> Directions
Every line from the first one to the line containing "col = scene.collection" should be echoed exactly; leave out the rest.

^^^^

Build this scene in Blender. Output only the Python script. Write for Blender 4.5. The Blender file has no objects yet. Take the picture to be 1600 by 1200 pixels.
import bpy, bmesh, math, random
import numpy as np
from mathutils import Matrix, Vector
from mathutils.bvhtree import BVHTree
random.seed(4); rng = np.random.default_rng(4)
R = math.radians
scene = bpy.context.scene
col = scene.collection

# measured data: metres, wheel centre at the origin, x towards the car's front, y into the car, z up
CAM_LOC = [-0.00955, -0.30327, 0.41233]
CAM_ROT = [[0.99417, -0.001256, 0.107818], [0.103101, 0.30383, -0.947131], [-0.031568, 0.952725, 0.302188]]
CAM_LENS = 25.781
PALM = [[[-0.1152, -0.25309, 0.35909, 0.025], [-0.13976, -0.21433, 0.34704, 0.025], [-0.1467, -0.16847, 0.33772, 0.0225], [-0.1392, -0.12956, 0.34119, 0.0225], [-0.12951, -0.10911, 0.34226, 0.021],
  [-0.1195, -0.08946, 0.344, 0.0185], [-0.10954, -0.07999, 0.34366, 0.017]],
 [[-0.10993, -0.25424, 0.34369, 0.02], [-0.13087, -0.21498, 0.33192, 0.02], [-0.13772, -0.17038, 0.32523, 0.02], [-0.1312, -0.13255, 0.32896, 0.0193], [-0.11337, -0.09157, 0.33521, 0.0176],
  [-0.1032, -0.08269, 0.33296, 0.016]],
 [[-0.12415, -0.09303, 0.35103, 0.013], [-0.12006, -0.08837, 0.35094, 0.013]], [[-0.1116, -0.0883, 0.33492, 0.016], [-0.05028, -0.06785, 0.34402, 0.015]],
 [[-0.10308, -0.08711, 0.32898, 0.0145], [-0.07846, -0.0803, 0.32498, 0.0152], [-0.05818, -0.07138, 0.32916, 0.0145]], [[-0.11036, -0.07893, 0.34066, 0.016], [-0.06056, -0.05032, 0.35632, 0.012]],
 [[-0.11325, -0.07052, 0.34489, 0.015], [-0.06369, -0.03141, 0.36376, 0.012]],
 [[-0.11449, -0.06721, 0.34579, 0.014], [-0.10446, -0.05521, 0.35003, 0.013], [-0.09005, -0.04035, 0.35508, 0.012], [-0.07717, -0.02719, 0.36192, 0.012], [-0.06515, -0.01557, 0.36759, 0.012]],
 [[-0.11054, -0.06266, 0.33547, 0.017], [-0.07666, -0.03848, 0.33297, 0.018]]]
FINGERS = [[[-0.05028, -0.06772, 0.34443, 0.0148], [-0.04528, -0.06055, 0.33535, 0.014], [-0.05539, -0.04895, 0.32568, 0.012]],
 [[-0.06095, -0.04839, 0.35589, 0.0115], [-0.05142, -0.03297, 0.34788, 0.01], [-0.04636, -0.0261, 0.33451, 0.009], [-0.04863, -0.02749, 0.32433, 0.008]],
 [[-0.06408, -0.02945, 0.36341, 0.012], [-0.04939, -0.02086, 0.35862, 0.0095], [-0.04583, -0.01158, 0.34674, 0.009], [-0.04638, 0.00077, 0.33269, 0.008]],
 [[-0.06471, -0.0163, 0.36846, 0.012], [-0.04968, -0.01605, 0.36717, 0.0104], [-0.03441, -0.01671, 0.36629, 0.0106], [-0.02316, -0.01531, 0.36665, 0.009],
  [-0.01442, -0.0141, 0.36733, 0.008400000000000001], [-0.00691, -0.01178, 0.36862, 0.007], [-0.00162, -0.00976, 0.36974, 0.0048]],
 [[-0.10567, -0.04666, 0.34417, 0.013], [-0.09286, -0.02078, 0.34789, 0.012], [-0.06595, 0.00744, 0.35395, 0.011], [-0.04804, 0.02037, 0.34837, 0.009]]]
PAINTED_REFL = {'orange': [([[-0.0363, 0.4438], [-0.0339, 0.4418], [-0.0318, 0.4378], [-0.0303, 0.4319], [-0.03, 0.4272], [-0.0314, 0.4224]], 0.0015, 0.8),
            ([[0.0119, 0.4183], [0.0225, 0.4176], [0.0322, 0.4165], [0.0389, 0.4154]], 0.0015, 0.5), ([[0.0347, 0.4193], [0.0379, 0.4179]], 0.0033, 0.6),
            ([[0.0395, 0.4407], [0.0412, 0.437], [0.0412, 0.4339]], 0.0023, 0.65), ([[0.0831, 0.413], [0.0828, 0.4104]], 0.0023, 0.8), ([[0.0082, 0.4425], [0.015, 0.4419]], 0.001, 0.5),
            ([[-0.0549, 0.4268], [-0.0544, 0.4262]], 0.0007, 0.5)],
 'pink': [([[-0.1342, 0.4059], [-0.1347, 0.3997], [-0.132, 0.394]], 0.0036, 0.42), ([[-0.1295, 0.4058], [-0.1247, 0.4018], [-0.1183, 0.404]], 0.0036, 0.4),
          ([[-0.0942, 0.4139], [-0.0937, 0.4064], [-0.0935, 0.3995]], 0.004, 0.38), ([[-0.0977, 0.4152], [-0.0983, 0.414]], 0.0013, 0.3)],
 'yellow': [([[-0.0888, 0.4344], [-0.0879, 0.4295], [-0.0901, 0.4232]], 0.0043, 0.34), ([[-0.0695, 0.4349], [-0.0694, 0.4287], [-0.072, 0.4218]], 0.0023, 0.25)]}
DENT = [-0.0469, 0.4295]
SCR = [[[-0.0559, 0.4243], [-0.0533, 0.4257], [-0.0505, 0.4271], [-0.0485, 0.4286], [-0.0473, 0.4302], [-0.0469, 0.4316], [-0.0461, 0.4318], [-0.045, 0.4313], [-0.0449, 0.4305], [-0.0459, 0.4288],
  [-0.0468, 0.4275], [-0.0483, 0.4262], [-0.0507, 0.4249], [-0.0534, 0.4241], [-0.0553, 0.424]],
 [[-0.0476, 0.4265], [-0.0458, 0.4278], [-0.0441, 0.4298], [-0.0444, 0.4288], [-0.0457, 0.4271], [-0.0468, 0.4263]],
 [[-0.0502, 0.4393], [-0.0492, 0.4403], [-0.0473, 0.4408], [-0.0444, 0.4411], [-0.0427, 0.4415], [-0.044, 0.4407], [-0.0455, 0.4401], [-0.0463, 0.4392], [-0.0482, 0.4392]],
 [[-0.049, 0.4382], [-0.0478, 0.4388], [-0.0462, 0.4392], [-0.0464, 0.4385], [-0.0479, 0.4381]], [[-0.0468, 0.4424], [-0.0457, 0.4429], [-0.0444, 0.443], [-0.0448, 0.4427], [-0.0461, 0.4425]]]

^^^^

> Right answer
Build this scene in Blender. Output only the Python script. Write for Blender 4.5. The Blender file has no objects yet. Take the picture to be 1600 by 1200 pixels.
import bpy, bmesh, math, random
import numpy as np
from mathutils import Matrix, Vector
from mathutils.bvhtree import BVHTree
random.seed(4); rng = np.random.default_rng(4)
R = math.radians
scene = bpy.context.scene
col = scene.collection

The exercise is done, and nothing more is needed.